Third, the article says more people are attending megachurches than ever, but it offers no comparative numbers. It says five million are there on any given weekend, but how many attended five or 10 years ago?
There also seems to be an undropped shoe in saying that "individual attendance is down to once or twice a month — or less." So, if five million attend any given weekend, does that mean two to four times as many people -- 10 million to 20 million -- attend megachurches over a month?
The study has a few other facts that, in my opinion, would have graced the RNS story:
* Megachurches are "significantly younger and more racially diverse than smaller congregations."
* Traditional worship is fading, with fewer megachurches using choirs and organs than five years ago.
* Online "campuses" are increasing, an approach taken by 30 percent of megachurches -- half of them within the last three years.
* Members feel like the churches have recovered from the "Great Recession" of 2008 -- however, income has changed little for 15 years.
* Innovation is slowing, at least in congregants' eyes.

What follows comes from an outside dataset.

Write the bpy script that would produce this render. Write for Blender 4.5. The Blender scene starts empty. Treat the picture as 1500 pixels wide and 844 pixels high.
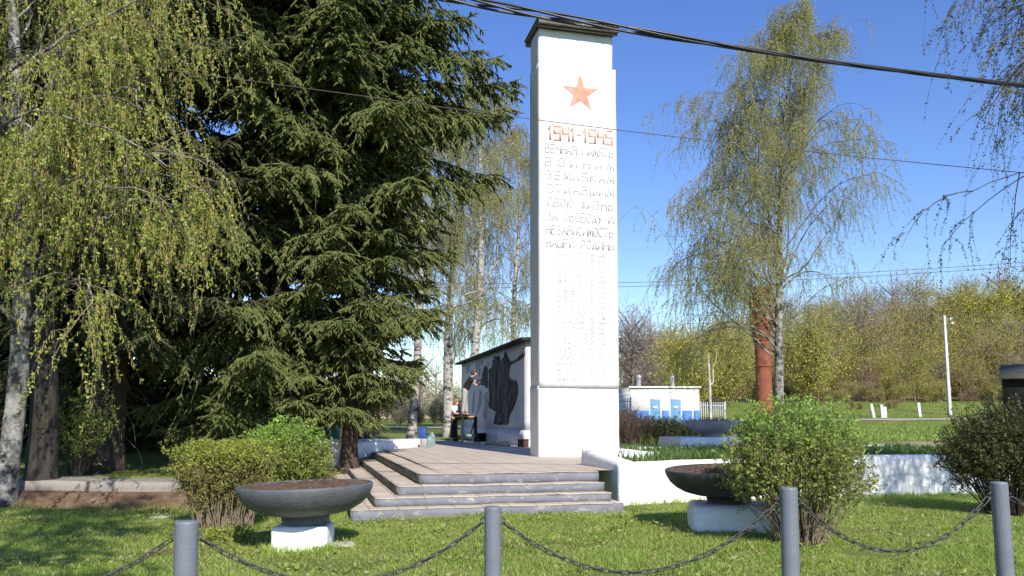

Only 37 percent of members said their churches were "willing to change to meet new challenges," versus 54 percent 15 years ago.
* Succession is an issue: 20 percent of megachurch senior pastors are over 60 years old. Those are the ones who led their congregants through rapid growth. They’ll soon have to decide who can follow suit.
True, some of these choices are a subjective call. They're also affected by a reporter's deadlines, workload, and how much time and length a story is judged to be worth. But in my own admittedly subjective view, readers would want to know some or all of the above facts.
It would have been interesting also to run the study by a few megachurch pastors themselves. Do they think it's accurate, or maybe that it left out something important? Oddly, the article mentions two pastors -- Rick Warren of Saddleback Church and Larry Osborne of North Coast Church -- but doesn't interview them. The most it did was to quote Bird quoting Osborne.
And I don't know who added the three links to the online version of the RNS story. Those are usually supposed to be related stories; but in this case, two looked irrelevant and a little antagonistic. One was on the allegedly eyebrow-raising salary of Franklin Graham. The other was about why Rachel Held Evans left evangelicalism. The link most relevant to the topic is "Black churches bucking the trend of decline," from August.
Better would be to link to the megachurch study itself, something RNS didn’t do. Some readers may well wish to see it for themselves. It's 20 pages, but it's accessibly written and full of colorful, easy-to-grasp graphs. And it's free.